Mean Models

All ARCH models start by specifying a mean model.

ZeroMean([y, hold_back, volatility, ...])

Model with zero conditional mean estimation and simulation

ConstantMean([y, hold_back, volatility, ...])

Constant mean model estimation and simulation.

ARX([y, x, lags, constant, hold_back, ...])

Autoregressive model with optional exogenous regressors estimation and simulation

HARX([y, x, lags, constant, use_rotated, ...])

Heterogeneous Autoregression (HAR), with optional exogenous regressors, model estimation and simulation

LS([y, x, constant, hold_back, volatility, ...])

Least squares model estimation and simulation

(G)ARCH-in-mean Models

(G)ARCH-in-mean models allow the conditional variance (or a transformation of it) to enter the conditional mean.

ARCHInMean([y, x, lags, constant, ...])

(G)ARCH-in-mean model and simulation

Special Requirements

Not all volatility processes support application to AIM modeling. Specifically, the property updateable must be True.
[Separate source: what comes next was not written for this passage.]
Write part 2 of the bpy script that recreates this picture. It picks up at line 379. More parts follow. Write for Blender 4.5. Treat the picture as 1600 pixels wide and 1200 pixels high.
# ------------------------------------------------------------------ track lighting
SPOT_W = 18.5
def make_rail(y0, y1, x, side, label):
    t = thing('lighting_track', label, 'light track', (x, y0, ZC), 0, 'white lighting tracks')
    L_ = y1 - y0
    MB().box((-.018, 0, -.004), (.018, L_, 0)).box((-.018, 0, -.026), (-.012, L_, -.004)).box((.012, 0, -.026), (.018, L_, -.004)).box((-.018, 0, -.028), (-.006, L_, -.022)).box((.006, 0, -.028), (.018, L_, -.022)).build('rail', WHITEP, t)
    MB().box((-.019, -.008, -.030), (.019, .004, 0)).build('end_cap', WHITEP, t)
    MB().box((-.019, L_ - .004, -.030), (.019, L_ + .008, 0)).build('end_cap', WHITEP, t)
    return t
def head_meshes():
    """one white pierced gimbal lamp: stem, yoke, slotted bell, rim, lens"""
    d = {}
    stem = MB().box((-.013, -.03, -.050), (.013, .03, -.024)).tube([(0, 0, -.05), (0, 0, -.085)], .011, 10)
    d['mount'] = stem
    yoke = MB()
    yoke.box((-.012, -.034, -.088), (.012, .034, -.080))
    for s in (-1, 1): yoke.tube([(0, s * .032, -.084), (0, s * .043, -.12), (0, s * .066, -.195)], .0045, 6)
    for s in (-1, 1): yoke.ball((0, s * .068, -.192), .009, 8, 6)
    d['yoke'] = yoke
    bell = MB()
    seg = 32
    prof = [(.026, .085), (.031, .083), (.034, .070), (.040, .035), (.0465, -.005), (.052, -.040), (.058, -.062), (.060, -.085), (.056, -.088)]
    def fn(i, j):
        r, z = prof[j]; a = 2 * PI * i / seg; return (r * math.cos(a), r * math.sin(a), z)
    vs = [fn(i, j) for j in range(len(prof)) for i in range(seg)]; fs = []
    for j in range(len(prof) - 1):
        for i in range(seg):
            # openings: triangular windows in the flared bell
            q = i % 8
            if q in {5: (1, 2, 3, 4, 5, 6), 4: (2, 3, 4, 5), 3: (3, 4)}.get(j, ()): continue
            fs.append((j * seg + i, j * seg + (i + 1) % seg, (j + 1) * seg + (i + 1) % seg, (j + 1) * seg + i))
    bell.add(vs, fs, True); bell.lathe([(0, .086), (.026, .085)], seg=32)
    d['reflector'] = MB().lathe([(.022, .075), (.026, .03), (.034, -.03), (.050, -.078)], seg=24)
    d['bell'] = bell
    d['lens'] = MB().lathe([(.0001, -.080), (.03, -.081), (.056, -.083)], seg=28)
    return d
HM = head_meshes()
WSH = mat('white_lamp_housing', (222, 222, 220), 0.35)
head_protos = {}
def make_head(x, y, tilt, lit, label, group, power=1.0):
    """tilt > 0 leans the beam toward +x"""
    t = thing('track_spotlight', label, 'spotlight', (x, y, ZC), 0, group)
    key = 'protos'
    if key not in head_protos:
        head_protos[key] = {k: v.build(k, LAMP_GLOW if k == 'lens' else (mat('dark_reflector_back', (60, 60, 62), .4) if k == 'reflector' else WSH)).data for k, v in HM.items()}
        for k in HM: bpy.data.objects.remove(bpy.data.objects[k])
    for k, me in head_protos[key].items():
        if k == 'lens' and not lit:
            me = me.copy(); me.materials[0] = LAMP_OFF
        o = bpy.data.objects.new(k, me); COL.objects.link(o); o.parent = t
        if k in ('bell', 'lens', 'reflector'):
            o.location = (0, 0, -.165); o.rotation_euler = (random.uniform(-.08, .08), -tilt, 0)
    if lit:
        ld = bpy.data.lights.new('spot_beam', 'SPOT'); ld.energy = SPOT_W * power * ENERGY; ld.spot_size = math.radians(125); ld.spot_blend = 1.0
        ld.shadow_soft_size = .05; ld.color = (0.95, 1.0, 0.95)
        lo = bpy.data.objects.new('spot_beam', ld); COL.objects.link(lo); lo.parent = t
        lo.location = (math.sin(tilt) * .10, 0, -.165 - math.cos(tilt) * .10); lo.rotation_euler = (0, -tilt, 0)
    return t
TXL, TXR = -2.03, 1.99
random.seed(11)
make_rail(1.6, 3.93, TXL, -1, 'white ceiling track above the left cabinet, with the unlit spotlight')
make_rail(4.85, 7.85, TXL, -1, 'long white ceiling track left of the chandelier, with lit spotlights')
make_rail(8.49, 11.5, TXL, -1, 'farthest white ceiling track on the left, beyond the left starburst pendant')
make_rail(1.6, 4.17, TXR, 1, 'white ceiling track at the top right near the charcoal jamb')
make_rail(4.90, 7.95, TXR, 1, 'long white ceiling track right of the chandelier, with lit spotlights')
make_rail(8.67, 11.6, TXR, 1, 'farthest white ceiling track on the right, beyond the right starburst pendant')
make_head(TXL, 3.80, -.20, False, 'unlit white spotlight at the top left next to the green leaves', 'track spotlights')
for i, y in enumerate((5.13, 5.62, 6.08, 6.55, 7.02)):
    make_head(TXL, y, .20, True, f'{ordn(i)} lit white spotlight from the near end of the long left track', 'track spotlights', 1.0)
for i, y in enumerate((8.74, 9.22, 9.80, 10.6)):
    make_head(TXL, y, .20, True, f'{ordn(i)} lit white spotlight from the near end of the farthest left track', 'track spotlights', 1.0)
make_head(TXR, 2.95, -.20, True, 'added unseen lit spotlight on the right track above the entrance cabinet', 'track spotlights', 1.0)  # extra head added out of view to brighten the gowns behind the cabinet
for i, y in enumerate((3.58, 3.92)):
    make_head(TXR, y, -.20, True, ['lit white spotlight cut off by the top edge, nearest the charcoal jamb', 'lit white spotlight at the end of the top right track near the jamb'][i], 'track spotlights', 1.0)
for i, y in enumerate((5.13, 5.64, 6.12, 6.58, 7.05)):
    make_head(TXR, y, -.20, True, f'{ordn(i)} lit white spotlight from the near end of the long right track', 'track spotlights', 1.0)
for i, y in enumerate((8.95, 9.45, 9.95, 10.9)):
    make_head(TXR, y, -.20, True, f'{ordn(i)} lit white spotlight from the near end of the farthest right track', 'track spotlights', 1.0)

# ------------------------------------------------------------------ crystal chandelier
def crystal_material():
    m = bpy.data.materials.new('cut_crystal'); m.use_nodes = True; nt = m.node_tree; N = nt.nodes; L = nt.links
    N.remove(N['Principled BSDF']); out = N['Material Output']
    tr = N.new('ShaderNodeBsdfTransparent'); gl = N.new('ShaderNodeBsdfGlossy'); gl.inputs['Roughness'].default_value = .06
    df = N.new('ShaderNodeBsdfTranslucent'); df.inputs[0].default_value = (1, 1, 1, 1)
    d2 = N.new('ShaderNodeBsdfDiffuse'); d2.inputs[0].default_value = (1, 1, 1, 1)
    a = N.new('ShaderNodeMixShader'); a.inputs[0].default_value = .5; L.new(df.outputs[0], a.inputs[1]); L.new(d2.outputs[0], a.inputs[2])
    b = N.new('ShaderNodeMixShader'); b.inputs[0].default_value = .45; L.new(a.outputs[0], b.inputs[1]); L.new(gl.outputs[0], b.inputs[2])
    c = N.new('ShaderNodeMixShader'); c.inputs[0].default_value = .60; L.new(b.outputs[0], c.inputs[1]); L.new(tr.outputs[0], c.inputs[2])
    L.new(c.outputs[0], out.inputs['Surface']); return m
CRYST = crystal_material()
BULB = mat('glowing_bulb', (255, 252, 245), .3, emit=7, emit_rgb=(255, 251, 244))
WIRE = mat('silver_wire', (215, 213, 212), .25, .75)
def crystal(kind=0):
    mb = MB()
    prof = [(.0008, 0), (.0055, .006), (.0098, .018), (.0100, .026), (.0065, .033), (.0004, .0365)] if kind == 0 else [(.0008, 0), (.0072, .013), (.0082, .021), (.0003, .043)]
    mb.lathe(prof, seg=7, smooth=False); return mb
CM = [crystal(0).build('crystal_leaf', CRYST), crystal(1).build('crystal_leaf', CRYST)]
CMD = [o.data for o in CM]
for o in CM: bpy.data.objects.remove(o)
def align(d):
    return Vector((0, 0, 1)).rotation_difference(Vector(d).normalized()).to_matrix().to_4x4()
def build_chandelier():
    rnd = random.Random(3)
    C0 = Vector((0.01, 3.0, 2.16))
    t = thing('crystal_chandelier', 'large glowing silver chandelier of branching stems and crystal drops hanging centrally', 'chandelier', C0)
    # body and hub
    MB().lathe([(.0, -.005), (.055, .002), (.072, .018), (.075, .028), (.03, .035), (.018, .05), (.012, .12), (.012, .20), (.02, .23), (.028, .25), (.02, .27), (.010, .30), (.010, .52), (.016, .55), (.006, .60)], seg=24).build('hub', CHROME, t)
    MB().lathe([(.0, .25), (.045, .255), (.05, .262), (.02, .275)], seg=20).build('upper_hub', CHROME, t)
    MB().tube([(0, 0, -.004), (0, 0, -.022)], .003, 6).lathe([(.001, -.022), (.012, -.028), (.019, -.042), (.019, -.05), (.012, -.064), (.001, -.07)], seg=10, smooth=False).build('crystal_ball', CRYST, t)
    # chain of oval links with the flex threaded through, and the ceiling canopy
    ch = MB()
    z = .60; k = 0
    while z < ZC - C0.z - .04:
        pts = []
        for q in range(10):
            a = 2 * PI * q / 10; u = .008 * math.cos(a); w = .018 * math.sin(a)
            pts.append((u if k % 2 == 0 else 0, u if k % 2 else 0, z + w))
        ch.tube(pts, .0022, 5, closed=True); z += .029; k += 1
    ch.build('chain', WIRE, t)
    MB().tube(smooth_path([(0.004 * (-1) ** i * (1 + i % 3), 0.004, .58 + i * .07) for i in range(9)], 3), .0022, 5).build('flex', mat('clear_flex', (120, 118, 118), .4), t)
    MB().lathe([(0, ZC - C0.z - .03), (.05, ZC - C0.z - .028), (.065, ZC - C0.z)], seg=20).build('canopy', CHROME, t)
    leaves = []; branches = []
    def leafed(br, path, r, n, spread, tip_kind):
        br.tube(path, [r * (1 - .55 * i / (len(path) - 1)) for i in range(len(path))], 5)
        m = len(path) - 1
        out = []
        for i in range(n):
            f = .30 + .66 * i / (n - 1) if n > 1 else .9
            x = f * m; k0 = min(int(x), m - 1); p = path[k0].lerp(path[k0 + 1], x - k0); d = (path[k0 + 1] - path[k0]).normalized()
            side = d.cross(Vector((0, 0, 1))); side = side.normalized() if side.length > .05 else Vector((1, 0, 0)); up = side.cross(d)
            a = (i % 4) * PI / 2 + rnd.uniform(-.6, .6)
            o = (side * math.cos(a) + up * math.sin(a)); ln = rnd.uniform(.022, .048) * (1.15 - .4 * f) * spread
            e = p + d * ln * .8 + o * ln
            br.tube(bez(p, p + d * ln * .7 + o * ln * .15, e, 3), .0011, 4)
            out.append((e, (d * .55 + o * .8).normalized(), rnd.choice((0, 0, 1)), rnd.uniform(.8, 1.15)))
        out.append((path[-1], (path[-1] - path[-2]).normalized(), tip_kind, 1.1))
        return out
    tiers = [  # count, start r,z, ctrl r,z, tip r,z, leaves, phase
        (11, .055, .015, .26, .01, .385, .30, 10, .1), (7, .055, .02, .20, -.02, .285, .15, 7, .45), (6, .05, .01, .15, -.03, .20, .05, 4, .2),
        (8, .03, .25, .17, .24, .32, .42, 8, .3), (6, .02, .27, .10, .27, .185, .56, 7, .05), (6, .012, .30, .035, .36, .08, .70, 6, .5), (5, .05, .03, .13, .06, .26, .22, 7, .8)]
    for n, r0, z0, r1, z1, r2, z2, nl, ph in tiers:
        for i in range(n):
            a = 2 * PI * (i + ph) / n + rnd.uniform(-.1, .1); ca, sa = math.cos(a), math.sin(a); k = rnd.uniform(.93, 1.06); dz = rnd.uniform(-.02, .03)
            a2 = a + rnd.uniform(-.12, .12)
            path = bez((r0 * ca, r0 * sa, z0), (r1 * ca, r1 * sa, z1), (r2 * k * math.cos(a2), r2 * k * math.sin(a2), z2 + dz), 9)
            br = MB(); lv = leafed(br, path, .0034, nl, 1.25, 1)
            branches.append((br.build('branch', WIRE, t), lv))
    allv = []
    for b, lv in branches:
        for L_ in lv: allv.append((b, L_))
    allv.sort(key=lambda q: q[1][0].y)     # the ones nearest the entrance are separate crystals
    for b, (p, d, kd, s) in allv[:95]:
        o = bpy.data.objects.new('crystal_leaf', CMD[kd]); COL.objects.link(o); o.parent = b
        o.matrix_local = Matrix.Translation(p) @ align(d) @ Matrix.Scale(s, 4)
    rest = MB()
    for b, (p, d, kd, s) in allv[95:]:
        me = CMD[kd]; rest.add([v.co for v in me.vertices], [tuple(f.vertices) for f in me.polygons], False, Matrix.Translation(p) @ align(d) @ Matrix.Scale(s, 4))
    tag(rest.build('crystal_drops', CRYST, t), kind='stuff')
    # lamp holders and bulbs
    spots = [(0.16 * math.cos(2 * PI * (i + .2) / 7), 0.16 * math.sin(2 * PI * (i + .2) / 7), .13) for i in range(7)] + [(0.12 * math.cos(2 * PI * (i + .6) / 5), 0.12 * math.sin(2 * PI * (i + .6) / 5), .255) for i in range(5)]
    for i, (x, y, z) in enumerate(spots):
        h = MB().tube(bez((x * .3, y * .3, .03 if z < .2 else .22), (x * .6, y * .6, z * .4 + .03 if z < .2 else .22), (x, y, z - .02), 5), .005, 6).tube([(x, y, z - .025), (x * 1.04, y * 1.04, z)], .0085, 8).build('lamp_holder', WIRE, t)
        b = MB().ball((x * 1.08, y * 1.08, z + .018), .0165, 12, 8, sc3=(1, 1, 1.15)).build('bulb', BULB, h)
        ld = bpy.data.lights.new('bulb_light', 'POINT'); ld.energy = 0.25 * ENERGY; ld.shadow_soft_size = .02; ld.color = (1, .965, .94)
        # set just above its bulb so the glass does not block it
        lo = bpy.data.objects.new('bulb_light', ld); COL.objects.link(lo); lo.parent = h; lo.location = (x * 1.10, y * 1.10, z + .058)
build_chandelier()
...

In [1]: from arch.univariate import GARCH, EGARCH

In [2]: GARCH().updateable
Out[2]: True

In [3]: EGARCH().updateable
Out[3]: True

Writing New Mean Models

All mean models must inherit from :class:ARCHModel and provide all public methods. There are two optional private methods that should be provided if applicable.

ARCHModel([y, volatility, distribution, ...])

Abstract base class for mean models in ARCH processes.